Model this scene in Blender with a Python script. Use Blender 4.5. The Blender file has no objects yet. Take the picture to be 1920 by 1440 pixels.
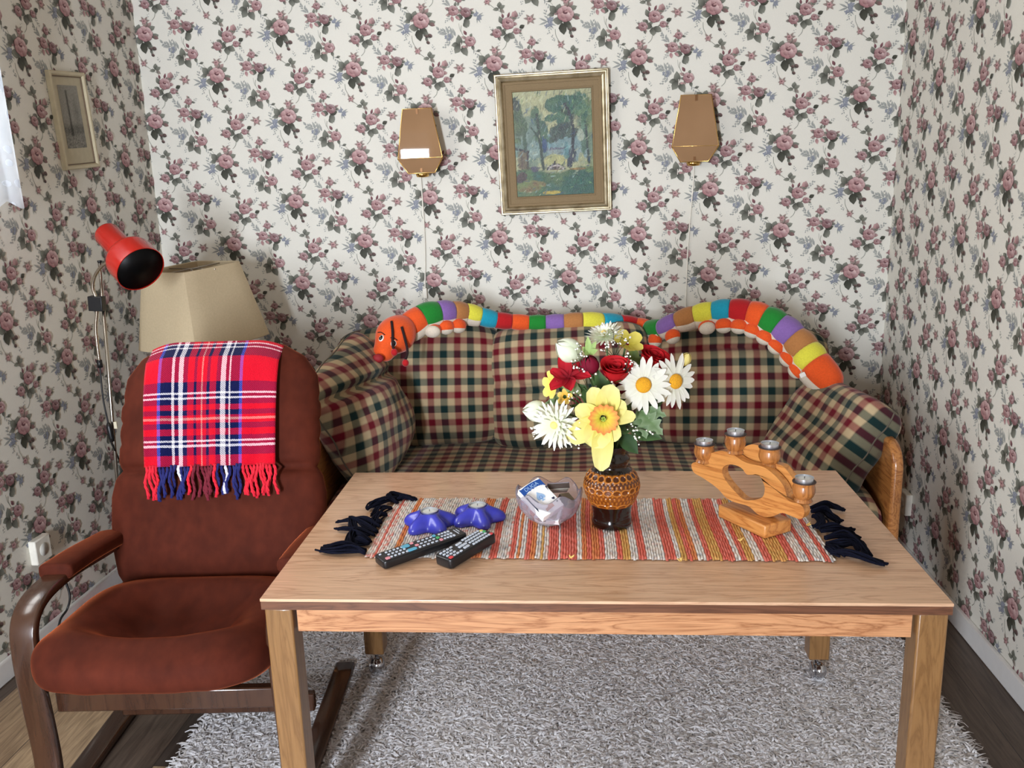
import bpy, math, random
import numpy as np
from mathutils import Vector, Matrix
random.seed(7); rng = np.random.default_rng(7)
PI = math.pi
scn = bpy.context.scene
COL = scn.collection

# ------------------------------------------------------------------ helpers
def c(r, g, b, a=1.0):
    f = lambda v: (v/255/12.92) if v/255 <= .04045 else ((v/255+.055)/1.055)**2.4
    return (f(r), f(g), f(b), a)

CAMZ, F_PX, YAW, PITCH, ROLL = 1.3715, 1620.0, -.0919, .2305, -.0308
cy_, sy_, cp_, sp_ = math.cos(YAW), math.sin(YAW), math.cos(PITCH), math.sin(PITCH)
_fw = Vector((sy_*cp_, cy_*cp_, -sp_)); _rt = Vector((cy_, -sy_, 0)); _up = _rt.cross(_fw)
RT = math.cos(ROLL)*_rt + math.sin(ROLL)*_up; UP = -math.sin(ROLL)*_rt + math.cos(ROLL)*_up
def W(u, v, val, ax=1):
    """point of the room seen at picture position (u, v), on the plane where coordinate ax equals val"""
    d = RT*((u-960)/F_PX) + UP*(-(v-720)/F_PX) + _fw
    o = Vector((0, 0, CAMZ)); t = (val-o[ax])/d[ax]
    return o + d*t

class MB:
    def __init__(s): s.V = []; s.F = []; s.UV = []; s.C = []
    def add(s, V, F, uv=None, col=None):
        n = len(s.V); V = [tuple(v) for v in V]
        s.V += V; s.F += [tuple(i+n for i in f) for f in F]
        s.UV += [tuple(x) for x in uv] if uv is not None else [(v[0], v[1]) for v in V]
        if col is None: col = (1, 1, 1, 1)
        s.C += [tuple(x) for x in col] if hasattr(col[0], '__len__') else [tuple(col)]*len(V)
        return s
    def box(s, cx, cy, cz, sx, sy, sz, M=None, col=None):
        V = [Vector((cx+a*sx/2, cy+b*sy/2, cz+d*sz/2)) for d in (-1, 1) for a, b in ((-1,-1),(1,-1),(1,1),(-1,1))]
        if M is not None: V = [M @ v for v in V]
        return s.add(V, [(3,2,1,0),(4,5,6,7),(0,1,5,4),(1,2,6,5),(2,3,7,6),(3,0,4,7)], col=col)
    def tube(s, P, r, n=10, flat=None, ref=None, closed=False, cap=True, col=None):
        P = [Vector(p) for p in P]; m = len(P)
        R = r if hasattr(r, '__len__') else [r]*m
        ref = Vector(ref) if ref else None; V = []; UVs = []; L = 0; a = None
        for i in range(m):
            t = (P[(i+1) % m]-P[i-1]) if closed else (P[min(i+1, m-1)]-P[max(i-1, 0)])
            if t.length < 1e-9: t = Vector((0, 0, 1))
            t.normalize()
            if ref: a = ref - t*ref.dot(t)
            elif a is None: a = t.orthogonal()
            else: a = a - t*a.dot(t)
            if a.length < 1e-6: a = t.orthogonal()
            a.normalize(); b = t.cross(a)
            if i: L += (P[i]-P[i-1]).length
            for k in range(n):
                th = 2*PI*k/n; ca, sa = math.cos(th), math.sin(th)
                if flat:
                    e = flat[2] if len(flat) > 2 else .3
                    ca = math.copysign(abs(ca)**e, ca); sa = math.copysign(abs(sa)**e, sa)
                    V.append(P[i] + a*ca*flat[0]*R[i] + b*sa*flat[1]*R[i])
                else: V.append(P[i] + (a*ca+b*sa)*R[i])
                UVs.append((k/n, L))
        Fs = []
        for i in range(m if closed else m-1):
            j = (i+1) % m
            for k in range(n):
                k2 = (k+1) % n; Fs.append((i*n+k, i*n+k2, j*n+k2, j*n+k))
        if cap and not closed:
            Fs.append(tuple(range(n-1, -1, -1))); Fs.append(tuple((m-1)*n+k for k in range(n)))
        return s.add(V, Fs, UVs, col)
    def lathe(s, prof, n=32, M=None, fn=None, col=None, cap=True):
        V = []; m = len(prof); UVs = []
        for i, (r, z) in enumerate(prof):
            for k in range(n):
                th = 2*PI*k/n; rr, zz = fn(r, z, th, i) if fn else (r, z)
                p = Vector((rr*math.cos(th), rr*math.sin(th), zz)); V.append(M @ p if M is not None else p)
                UVs.append((th, z))
        Fs = [(i*n+k, i*n+(k+1) % n, (i+1)*n+(k+1) % n, (i+1)*n+k) for i in range(m-1) for k in range(n)]
        if cap:
            if prof[0][0] > 1e-5: Fs.append(tuple(range(n-1, -1, -1)))
            if prof[-1][0] > 1e-5: Fs.append(tuple((m-1)*n+k for k in range(n)))
        return s.add(V, Fs, UVs, col)
    def prism(s, out, h0, h1, M=None, col=None):
        n = len(out); V = [Vector((x, y, h0)) for x, y in out]+[Vector((x, y, h1)) for x, y in out]
        if M is not None: V = [M @ v for v in V]
        return s.add(V, [tuple(range(n-1, -1, -1)), tuple(range(n, 2*n))]+[(i, (i+1) % n, n+(i+1) % n, n+i) for i in range(n)], col=col)
    def ell(s, ctr, r, M=None, nu=16, nv=10, col=None, e=(1, 1)):
        ctr = Vector(ctr); V = []; pw = lambda v, q: math.copysign(abs(v)**q, v)
        for j in range(nv+1):
            ph = -PI/2+PI*j/nv
            for k in range(nu):
                th = 2*PI*k/nu; cf = pw(math.cos(ph), e[0]) if abs(math.cos(ph)) > 1e-9 else 0
                p = Vector((r[0]*cf*pw(math.cos(th), e[1]), r[1]*cf*pw(math.sin(th), e[1]), r[2]*pw(math.sin(ph), e[0])))
                V.append(ctr+(M @ p if M is not None else p))
        return s.add(V, [(j*nu+k, j*nu+(k+1) % nu, (j+1)*nu+(k+1) % nu, (j+1)*nu+k) for j in range(nv) for k in range(nu)], col=col)
    def grid(s, P, uv=None, col=None, closeu=False):
        m, n = len(P), len(P[0]); V = [p for row in P for p in row]
        UVs = [q for row in uv for q in row] if uv is not None else None
        if col is not None and hasattr(col[0], '__len__') and hasattr(col[0][0], '__len__'): col = [q for row in col for q in row]
        nn = n if closeu else n-1
        return s.add(V, [(i*n+j, i*n+(j+1) % n, (i+1)*n+(j+1) % n, (i+1)*n+j) for i in range(m-1) for j in range(nn)], UVs, col)
    def build(s, name, mat, parent=None, smooth=True, bevel=0, seg=2, sub=0, solid=0, auto=None):
        me = bpy.data.meshes.new(name); me.from_pydata(s.V, [], s.F)
        uvl = me.uv_layers.new(name='UVMap'); li = np.empty(len(me.loops), dtype=np.int32); me.loops.foreach_get('vertex_index', li)
        uvl.data.foreach_set('uv', np.array(s.UV, dtype=np.float32)[li].ravel())
        if any(q != (1, 1, 1, 1) for q in s.C[:400:7]) or any(q != (1, 1, 1, 1) for q in s.C[-50:]):
            ca = me.color_attributes.new('Col', 'FLOAT_COLOR', 'POINT'); ca.data.foreach_set('color', np.array(s.C, dtype=np.float32).ravel())
        me.materials.append(mat)
        if smooth: me.polygons.foreach_set('use_smooth', [True]*len(me.polygons))
        me.update()
        if auto: me.set_sharp_from_angle(angle=math.radians(auto))
        o = bpy.data.objects.new(name, me); COL.objects.link(o)
        if parent is not None: o.parent = parent
        if solid: m = o.modifiers.new('thick', 'SOLIDIFY'); m.thickness = solid; m.offset = 0
        if bevel:
            m = o.modifiers.new('bevel', 'BEVEL'); m.width = bevel; m.segments = seg; m.limit_method = 'ANGLE'; m.angle_limit = math.radians(40)
            if smooth: me.set_sharp_from_angle(angle=math.radians(50))
        if sub: m = o.modifiers.new('sub', 'SUBSURF'); m.levels = m.render_levels = sub
        return o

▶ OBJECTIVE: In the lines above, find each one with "picture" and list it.

▶ TASK RESPONSE:
Model this scene in Blender with a Python script. Use Blender 4.5. The Blender file has no objects yet. Take the picture to be 1920 by 1440 pixels.
    """point of the room seen at picture position (u, v), on the plane where coordinate ax equals val"""